Javier Marías, ce n’était pas seulement un écrivain, mais aussi un conteur hors pair. En plus de 700 pages, il parvenait à happer son lecteur dans tout un univers, mêlant des faits réels à de la fiction. Tout semblait tellement cohérent dans ses écrits que le lecteur se perd et se demande où est la frontière avec le réel et finalement, ne raconte-t-il pas un brin de sa propre histoire ?
C’est le genre de livre qu’on souhaite doucement savourer, tournant pianissimo les pages, sans se presser dans un moment hors du temps. Ce n’est pas le livre qu’on s’empresse de lire en deux temps deux mouvements, au risque de passer à côté de beaucoup de choses.
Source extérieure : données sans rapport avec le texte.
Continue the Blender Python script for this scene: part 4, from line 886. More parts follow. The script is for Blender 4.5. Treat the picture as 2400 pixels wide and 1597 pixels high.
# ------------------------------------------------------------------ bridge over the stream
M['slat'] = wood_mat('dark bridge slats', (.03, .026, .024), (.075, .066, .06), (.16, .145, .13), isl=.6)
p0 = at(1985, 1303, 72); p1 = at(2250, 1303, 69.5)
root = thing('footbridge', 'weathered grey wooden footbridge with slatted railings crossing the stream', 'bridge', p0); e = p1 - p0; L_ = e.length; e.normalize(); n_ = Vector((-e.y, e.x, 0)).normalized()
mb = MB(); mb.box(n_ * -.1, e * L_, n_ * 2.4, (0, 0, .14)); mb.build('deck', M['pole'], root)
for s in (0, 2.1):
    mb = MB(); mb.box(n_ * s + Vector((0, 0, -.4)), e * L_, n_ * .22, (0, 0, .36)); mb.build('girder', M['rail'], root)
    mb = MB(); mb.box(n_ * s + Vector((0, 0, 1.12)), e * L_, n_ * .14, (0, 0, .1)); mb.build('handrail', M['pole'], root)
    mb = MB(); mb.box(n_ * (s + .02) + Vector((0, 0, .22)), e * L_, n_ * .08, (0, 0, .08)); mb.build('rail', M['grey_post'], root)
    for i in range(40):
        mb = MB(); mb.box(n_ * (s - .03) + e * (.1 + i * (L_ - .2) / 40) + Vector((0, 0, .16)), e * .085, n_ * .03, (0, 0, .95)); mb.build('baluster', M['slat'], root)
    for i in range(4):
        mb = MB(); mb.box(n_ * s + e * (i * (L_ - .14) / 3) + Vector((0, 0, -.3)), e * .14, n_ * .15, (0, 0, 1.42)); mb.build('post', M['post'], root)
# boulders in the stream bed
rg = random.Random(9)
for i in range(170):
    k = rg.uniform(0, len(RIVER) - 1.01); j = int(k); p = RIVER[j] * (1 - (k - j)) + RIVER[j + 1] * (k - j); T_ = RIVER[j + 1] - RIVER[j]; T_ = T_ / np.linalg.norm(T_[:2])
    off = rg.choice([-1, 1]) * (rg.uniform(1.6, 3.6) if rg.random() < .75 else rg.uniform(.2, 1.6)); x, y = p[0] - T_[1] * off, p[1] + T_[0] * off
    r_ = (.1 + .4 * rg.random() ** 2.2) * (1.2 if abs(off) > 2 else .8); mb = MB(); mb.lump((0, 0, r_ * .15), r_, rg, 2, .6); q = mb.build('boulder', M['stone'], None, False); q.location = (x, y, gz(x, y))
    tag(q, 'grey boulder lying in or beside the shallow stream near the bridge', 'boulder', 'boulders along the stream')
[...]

Doté d’un style d’écriture tout à fait singulier, Javier Marías offre un très grand roman dans lequel il multiplie les considérables digressions par la voix de son héros. Malgré qu’elles puissent sembler démesurées, leurs pertinences apparaissent ensuite aux lecteurs. Il est évident que l’auteur maniait parfaitement sa plume, par un travail de recherches conséquents en amont. Son talent tend à s’exprimer notamment par l’utilisation du pronom « je » pour les réflexions de son principal protagoniste qui se mue, ensuite, en « il » pour ses actions.
Le premier tome était paru en 2019 et s’intitulait « Berta Isla » du nom de l’épouse de Tomás Nevinson. Il n’est pas nécessaire de lire les deux tomes dans l’ordre. Mais après avoir découvert « Tomás Nevinson », vous aurez sûrement, tout comme moi, envie de vous plonger dans le second.
Il est triste à penser que l’Espagne a définitivement perdu l’une de ses plumes majeures du XX-XXIème siècle.